---- Information provided

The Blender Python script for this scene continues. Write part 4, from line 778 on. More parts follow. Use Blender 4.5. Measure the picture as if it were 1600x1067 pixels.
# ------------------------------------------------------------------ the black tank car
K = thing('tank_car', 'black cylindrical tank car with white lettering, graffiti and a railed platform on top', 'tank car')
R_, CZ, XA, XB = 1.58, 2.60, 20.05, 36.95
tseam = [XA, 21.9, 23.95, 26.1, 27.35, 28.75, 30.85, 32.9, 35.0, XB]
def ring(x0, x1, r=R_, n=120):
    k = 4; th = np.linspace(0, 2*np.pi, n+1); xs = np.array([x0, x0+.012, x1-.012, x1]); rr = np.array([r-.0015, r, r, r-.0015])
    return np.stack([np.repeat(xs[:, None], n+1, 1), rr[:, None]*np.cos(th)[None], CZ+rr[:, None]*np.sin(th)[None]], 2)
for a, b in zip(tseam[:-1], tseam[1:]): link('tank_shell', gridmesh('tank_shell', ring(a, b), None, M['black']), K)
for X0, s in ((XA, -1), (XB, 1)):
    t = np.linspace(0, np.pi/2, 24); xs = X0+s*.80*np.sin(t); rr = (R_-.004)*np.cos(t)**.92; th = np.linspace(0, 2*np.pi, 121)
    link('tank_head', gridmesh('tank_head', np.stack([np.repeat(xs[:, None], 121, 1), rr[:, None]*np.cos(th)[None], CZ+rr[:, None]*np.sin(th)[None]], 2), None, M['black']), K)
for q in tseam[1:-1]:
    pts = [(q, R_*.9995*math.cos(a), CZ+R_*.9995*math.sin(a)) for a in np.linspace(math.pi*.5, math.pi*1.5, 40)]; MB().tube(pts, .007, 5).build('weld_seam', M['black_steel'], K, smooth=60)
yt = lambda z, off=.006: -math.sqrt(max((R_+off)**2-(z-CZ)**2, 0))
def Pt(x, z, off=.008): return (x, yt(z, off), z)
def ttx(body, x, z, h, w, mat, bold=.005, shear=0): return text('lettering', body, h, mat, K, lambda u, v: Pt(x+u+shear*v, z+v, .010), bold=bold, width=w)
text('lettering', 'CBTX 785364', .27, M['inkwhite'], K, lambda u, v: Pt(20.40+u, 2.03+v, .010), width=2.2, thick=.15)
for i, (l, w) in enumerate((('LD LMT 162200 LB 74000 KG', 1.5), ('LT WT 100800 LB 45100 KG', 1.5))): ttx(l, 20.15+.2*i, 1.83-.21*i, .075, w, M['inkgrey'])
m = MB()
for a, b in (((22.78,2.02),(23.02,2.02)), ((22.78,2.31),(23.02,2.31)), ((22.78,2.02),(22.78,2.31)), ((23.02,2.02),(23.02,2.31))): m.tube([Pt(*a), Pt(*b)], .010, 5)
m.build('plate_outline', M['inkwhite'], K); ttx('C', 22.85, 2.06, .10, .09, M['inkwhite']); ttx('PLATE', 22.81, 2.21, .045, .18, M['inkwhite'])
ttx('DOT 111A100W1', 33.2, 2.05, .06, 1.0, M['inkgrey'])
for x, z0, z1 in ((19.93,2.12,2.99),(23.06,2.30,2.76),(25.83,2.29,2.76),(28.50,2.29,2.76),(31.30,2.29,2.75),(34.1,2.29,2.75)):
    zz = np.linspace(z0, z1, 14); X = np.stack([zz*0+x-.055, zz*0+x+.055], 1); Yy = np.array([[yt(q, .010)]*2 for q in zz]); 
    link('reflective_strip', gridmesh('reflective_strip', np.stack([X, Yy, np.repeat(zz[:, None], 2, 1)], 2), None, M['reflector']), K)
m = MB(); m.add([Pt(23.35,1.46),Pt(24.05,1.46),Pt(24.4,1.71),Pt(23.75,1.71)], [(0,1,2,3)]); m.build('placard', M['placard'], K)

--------

Return the lines above exactly, keeping every word.

**Final answer**
The Blender Python script for this scene continues. Write part 4, from line 778 on. More parts follow. Use Blender 4.5. Measure the picture as if it were 1600x1067 pixels.
# ------------------------------------------------------------------ the black tank car
K = thing('tank_car', 'black cylindrical tank car with white lettering, graffiti and a railed platform on top', 'tank car')
R_, CZ, XA, XB = 1.58, 2.60, 20.05, 36.95
tseam = [XA, 21.9, 23.95, 26.1, 27.35, 28.75, 30.85, 32.9, 35.0, XB]
def ring(x0, x1, r=R_, n=120):
    k = 4; th = np.linspace(0, 2*np.pi, n+1); xs = np.array([x0, x0+.012, x1-.012, x1]); rr = np.array([r-.0015, r, r, r-.0015])
    return np.stack([np.repeat(xs[:, None], n+1, 1), rr[:, None]*np.cos(th)[None], CZ+rr[:, None]*np.sin(th)[None]], 2)
for a, b in zip(tseam[:-1], tseam[1:]): link('tank_shell', gridmesh('tank_shell', ring(a, b), None, M['black']), K)
for X0, s in ((XA, -1), (XB, 1)):
    t = np.linspace(0, np.pi/2, 24); xs = X0+s*.80*np.sin(t); rr = (R_-.004)*np.cos(t)**.92; th = np.linspace(0, 2*np.pi, 121)
    link('tank_head', gridmesh('tank_head', np.stack([np.repeat(xs[:, None], 121, 1), rr[:, None]*np.cos(th)[None], CZ+rr[:, None]*np.sin(th)[None]], 2), None, M['black']), K)
for q in tseam[1:-1]:
    pts = [(q, R_*.9995*math.cos(a), CZ+R_*.9995*math.sin(a)) for a in np.linspace(math.pi*.5, math.pi*1.5, 40)]; MB().tube(pts, .007, 5).build('weld_seam', M['black_steel'], K, smooth=60)
yt = lambda z, off=.006: -math.sqrt(max((R_+off)**2-(z-CZ)**2, 0))
def Pt(x, z, off=.008): return (x, yt(z, off), z)
def ttx(body, x, z, h, w, mat, bold=.005, shear=0): return text('lettering', body, h, mat, K, lambda u, v: Pt(x+u+shear*v, z+v, .010), bold=bold, width=w)
text('lettering', 'CBTX 785364', .27, M['inkwhite'], K, lambda u, v: Pt(20.40+u, 2.03+v, .010), width=2.2, thick=.15)
for i, (l, w) in enumerate((('LD LMT 162200 LB 74000 KG', 1.5), ('LT WT 100800 LB 45100 KG', 1.5))): ttx(l, 20.15+.2*i, 1.83-.21*i, .075, w, M['inkgrey'])
m = MB()
for a, b in (((22.78,2.02),(23.02,2.02)), ((22.78,2.31),(23.02,2.31)), ((22.78,2.02),(22.78,2.31)), ((23.02,2.02),(23.02,2.31))): m.tube([Pt(*a), Pt(*b)], .010, 5)
m.build('plate_outline', M['inkwhite'], K); ttx('C', 22.85, 2.06, .10, .09, M['inkwhite']); ttx('PLATE', 22.81, 2.21, .045, .18, M['inkwhite'])
ttx('DOT 111A100W1', 33.2, 2.05, .06, 1.0, M['inkgrey'])
for x, z0, z1 in ((19.93,2.12,2.99),(23.06,2.30,2.76),(25.83,2.29,2.76),(28.50,2.29,2.76),(31.30,2.29,2.75),(34.1,2.29,2.75)):
    zz = np.linspace(z0, z1, 14); X = np.stack([zz*0+x-.055, zz*0+x+.055], 1); Yy = np.array([[yt(q, .010)]*2 for q in zz]); 
    link('reflective_strip', gridmesh('reflective_strip', np.stack([X, Yy, np.repeat(zz[:, None], 2, 1)], 2), None, M['reflector']), K)
m = MB(); m.add([Pt(23.35,1.46),Pt(24.05,1.46),Pt(24.4,1.71),Pt(23.75,1.71)], [(0,1,2,3)]); m.build('placard', M['placard'], K)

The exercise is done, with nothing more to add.